Gap Gets Its Groove Back With Luxury Shoppers and Rising Profits

Fashion’s wheels have turned again, bringing a forgotten favorite back into vogue. Nineties retail darling Gap had faced a sharp decline due to changing shopping preferences and stiff competition from online and fast-fashion retailers. But fashion is never finished — and the company is now re-establishing itself as a cultural powerhouse with the help of new leadership and strategies.
Back on the map: Chronic discounting by international competitors like H&M, Zara, and Uniqlo disrupted the US fashion market, putting pressure on Gap and stalling its growth for nearly 20 years. Now, under CEO Richard Dickson and creative direction from Zac Posen, Gap is making a comeback. The company’s new focus on “enhanced products, competitive pricing, greater relevance, improved customer experiences, and excellence in execution” is attracting a broad base of consumers — especially middle- and higher-income shoppers seeking value.
Gap’s turnaround can be credited to its renewed focus on brand identity and cultural relevance, revitalizing its portfolio of retail chains. The company increased its market share for the seventh straight quarter in Q3, with all of its labels — Gap, Old Navy, Athleta, and Banana Republic — reporting share gains. Strategic marketing and standout campaigns have driven a remarkable performance boost, supported by meaningful collaborations that enhance its brand.

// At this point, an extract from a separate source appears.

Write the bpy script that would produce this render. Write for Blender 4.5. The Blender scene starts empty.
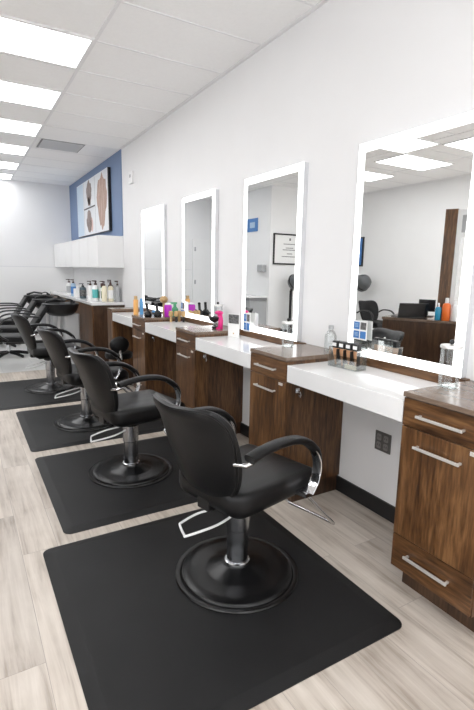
import bpy, bmesh, math, random
from mathutils import Vector, Matrix
random.seed(7)
S = bpy.context.scene
COL = S.collection
PI = math.pi

# ------------------------------------------------------------------ materials
def newmat(name):
    m = bpy.data.materials.new(name); m.use_nodes = True
    nt = m.node_tree
    return m, nt, nt.nodes['Principled BSDF']
def plain(name, col, rough=.5, metal=0., spec=.5, coat=0., noise=0., nscale=8., bump=0., bscale=200.):
    m, nt, b = newmat(name)
    b.inputs['Base Color'].default_value = (*col, 1)
    b.inputs['Roughness'].default_value = rough
    b.inputs['Metallic'].default_value = metal
    b.inputs['Specular IOR Level'].default_value = spec
    b.inputs['Coat Weight'].default_value = coat
    tc = nt.nodes.new('ShaderNodeTexCoord')
    if noise:
        n = nt.nodes.new('ShaderNodeTexNoise'); n.inputs['Scale'].default_value = nscale; n.inputs['Detail'].default_value = 6
        nt.links.new(tc.outputs['Object'], n.inputs['Vector'])
        r = nt.nodes.new('ShaderNodeMapRange')
        r.inputs['From Min'].default_value = .3; r.inputs['From Max'].default_value = .7
        r.inputs['To Min'].default_value = 1 - noise; r.inputs['To Max'].default_value = 1 + noise
        nt.links.new(n.outputs['Fac'], r.inputs['Value'])
        v = nt.nodes.new('ShaderNodeVectorMath'); v.operation = 'SCALE'; v.inputs[0].default_value = col
        nt.links.new(r.outputs['Result'], v.inputs['Scale'])
        nt.links.new(v.outputs['Vector'], b.inputs['Base Color'])
    if bump:
        n2 = nt.nodes.new('ShaderNodeTexNoise'); n2.inputs['Scale'].default_value = bscale; n2.inputs['Detail'].default_value = 3
        nt.links.new(tc.outputs['Object'], n2.inputs['Vector'])
        bp = nt.nodes.new('ShaderNodeBump'); bp.inputs['Strength'].default_value = bump; bp.inputs['Distance'].default_value = .002
        nt.links.new(n2.outputs['Fac'], bp.inputs['Height']); nt.links.new(bp.outputs['Normal'], b.inputs['Normal'])
    return m
def emit(name, col, s):
    m, nt, b = newmat(name)
    b.inputs['Base Color'].default_value = (.8, .8, .8, 1)
    b.inputs['Emission Color'].default_value = (*col, 1); b.inputs['Emission Strength'].default_value = s
    return m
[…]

Gaps in the plan: Challenges persist as consumers allocate more of their budgets to essentials like groceries, leaving less for apparel. Warmer-than-usual weather has also pressured sales, with Old Navy — Gap’s top brand — seeing lower demand for kids’ outerwear. Despite this, Gap’s transformation suggests its revival has staying power. Citi analysts note that Gap’s Q3 performance demonstrates “consistency in the business and highlights how Gap is evolving into a better operator, giving us more confidence in sales growth and margin expansion in fiscal 2025” (BBG).